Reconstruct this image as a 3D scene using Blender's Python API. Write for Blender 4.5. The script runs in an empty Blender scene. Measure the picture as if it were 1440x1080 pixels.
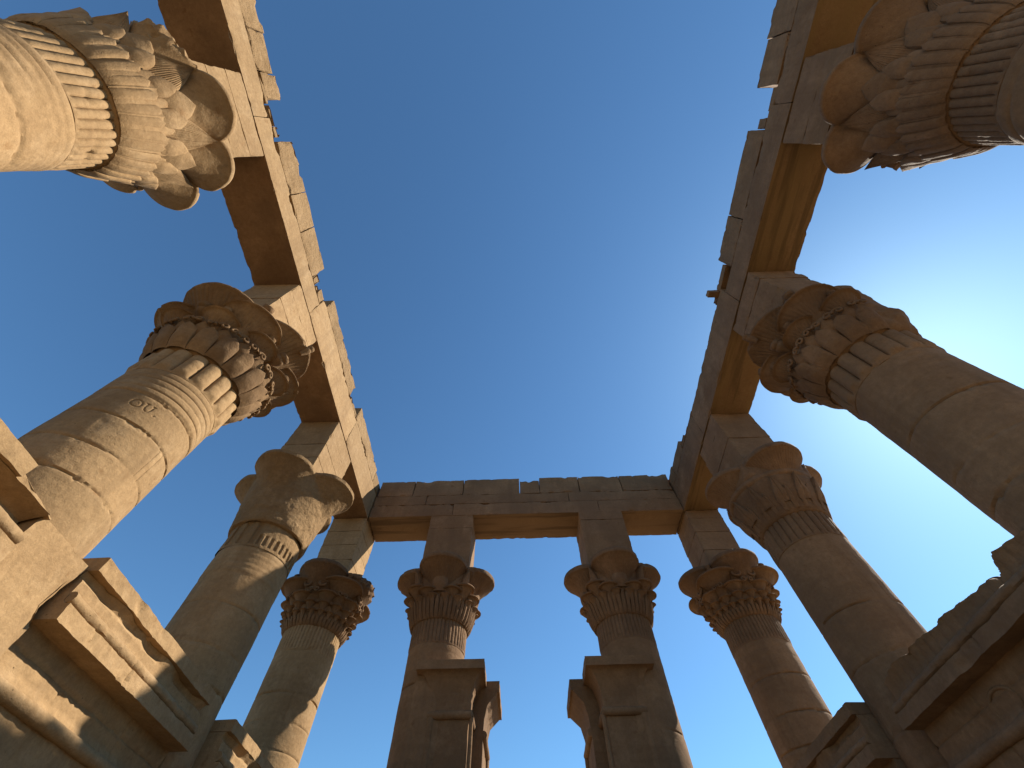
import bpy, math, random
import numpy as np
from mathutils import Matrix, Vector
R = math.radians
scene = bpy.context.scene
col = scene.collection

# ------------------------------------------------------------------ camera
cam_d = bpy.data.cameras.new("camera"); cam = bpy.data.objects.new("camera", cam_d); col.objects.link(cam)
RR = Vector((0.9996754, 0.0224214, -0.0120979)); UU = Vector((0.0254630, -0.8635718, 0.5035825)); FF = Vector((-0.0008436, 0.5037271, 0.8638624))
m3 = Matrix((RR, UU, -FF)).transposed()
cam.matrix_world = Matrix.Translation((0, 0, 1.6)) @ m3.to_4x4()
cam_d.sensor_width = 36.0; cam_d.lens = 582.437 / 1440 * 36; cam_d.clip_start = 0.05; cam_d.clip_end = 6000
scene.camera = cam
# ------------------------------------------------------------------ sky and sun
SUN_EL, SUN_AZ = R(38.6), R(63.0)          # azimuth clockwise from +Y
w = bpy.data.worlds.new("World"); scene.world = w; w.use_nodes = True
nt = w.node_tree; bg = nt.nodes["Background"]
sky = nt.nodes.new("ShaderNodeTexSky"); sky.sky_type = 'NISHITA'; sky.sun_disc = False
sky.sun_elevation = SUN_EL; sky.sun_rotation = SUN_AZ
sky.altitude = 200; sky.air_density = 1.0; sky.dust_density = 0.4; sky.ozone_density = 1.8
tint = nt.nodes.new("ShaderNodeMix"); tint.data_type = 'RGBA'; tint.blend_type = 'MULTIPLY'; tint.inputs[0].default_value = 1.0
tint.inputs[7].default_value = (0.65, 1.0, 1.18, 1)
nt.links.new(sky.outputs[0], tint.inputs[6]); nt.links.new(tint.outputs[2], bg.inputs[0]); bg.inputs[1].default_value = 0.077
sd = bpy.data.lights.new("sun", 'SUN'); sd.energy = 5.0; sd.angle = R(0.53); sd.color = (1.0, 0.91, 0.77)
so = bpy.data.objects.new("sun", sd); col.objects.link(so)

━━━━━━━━

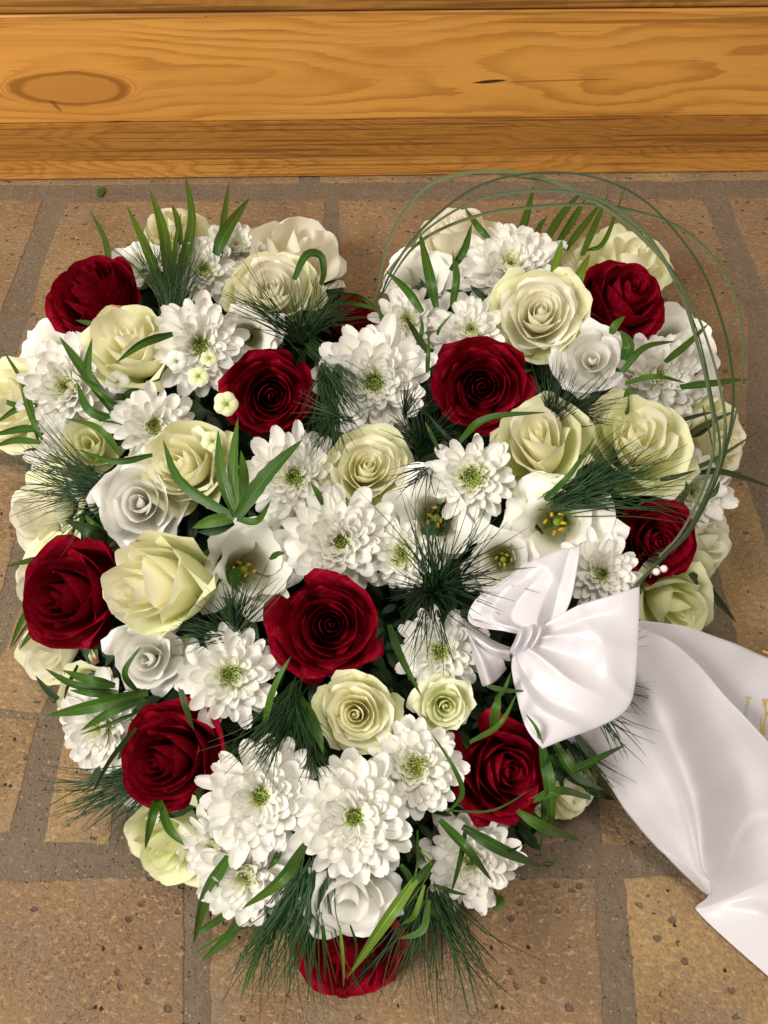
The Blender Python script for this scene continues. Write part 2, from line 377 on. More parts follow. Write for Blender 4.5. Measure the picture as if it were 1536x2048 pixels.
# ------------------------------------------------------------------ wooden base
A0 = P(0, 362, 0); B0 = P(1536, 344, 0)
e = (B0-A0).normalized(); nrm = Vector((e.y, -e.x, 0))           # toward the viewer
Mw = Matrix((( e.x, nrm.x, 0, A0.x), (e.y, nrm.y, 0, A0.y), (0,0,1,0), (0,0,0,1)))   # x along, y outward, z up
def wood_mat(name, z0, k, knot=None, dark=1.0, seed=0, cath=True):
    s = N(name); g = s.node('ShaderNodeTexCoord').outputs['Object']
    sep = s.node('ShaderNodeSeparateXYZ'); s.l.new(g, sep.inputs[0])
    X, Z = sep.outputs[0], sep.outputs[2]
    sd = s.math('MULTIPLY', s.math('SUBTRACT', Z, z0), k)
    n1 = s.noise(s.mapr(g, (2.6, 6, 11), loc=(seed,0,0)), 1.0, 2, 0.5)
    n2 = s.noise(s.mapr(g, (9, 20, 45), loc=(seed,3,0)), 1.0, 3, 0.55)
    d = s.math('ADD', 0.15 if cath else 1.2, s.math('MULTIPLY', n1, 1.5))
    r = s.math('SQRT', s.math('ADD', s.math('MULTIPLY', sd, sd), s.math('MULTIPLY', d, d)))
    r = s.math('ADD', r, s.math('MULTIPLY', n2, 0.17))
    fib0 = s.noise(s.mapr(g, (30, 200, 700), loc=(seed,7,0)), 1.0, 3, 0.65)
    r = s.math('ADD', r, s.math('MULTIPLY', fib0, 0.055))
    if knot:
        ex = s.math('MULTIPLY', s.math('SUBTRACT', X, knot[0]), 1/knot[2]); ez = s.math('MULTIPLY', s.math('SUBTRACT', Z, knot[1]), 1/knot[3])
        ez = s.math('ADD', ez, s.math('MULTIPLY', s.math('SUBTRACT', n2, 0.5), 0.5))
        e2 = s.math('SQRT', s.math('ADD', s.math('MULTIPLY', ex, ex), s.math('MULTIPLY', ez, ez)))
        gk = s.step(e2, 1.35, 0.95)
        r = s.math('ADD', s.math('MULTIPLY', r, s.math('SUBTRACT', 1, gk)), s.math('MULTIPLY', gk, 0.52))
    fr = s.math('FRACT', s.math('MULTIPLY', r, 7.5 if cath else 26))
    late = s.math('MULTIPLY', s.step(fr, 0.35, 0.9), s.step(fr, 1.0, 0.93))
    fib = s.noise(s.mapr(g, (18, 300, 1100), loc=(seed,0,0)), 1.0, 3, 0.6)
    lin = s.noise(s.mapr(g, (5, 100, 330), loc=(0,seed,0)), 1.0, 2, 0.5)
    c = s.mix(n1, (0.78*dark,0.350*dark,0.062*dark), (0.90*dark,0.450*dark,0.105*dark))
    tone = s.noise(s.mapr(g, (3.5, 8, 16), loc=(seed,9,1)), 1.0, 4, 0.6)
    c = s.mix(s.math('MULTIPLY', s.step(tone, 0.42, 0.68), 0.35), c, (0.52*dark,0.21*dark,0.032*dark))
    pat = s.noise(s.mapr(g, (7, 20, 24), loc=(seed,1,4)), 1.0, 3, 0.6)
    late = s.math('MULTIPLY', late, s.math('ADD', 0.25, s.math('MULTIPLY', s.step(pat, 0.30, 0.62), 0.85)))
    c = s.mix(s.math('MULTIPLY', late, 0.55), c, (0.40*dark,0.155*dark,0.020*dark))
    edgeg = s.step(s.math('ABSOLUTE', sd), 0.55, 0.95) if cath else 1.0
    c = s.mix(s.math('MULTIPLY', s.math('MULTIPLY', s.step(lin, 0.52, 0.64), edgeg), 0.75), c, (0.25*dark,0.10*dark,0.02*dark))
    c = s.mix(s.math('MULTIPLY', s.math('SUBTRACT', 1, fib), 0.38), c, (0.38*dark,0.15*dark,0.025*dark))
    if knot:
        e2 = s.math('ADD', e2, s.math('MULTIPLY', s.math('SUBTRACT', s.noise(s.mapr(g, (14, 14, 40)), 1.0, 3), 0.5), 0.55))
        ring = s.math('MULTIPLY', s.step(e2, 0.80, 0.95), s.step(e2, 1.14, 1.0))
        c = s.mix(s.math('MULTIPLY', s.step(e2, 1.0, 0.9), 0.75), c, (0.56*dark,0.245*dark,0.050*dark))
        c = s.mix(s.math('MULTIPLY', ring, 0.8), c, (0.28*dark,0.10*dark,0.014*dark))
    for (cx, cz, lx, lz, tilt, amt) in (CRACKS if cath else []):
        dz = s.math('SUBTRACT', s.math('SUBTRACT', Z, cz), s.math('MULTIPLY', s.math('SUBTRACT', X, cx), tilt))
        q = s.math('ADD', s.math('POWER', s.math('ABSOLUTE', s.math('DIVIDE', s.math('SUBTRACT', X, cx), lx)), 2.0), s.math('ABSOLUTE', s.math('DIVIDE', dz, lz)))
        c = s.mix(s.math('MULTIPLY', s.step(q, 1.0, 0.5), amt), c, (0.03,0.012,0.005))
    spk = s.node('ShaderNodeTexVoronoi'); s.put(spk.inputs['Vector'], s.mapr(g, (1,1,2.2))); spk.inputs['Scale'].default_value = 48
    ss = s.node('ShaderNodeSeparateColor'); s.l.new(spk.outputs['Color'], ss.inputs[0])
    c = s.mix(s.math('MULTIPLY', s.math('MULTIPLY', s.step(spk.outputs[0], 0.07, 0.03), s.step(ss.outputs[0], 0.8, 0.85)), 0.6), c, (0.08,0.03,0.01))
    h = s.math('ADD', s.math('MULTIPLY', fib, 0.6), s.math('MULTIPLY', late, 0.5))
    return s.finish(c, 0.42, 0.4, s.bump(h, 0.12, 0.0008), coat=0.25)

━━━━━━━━

**Description of the task:**
Repeat the lines above exactly, beginning with the one containing "Reconstruct this image" and finishing with the one containing "col = scene.collection". No pictures belong in the copy.

**Task output:**
Reconstruct this image as a 3D scene using Blender's Python API. Write for Blender 4.5. The script runs in an empty Blender scene. Measure the picture as if it were 1440x1080 pixels.
import bpy, math, random
import numpy as np
from mathutils import Matrix, Vector
R = math.radians
scene = bpy.context.scene
col = scene.collection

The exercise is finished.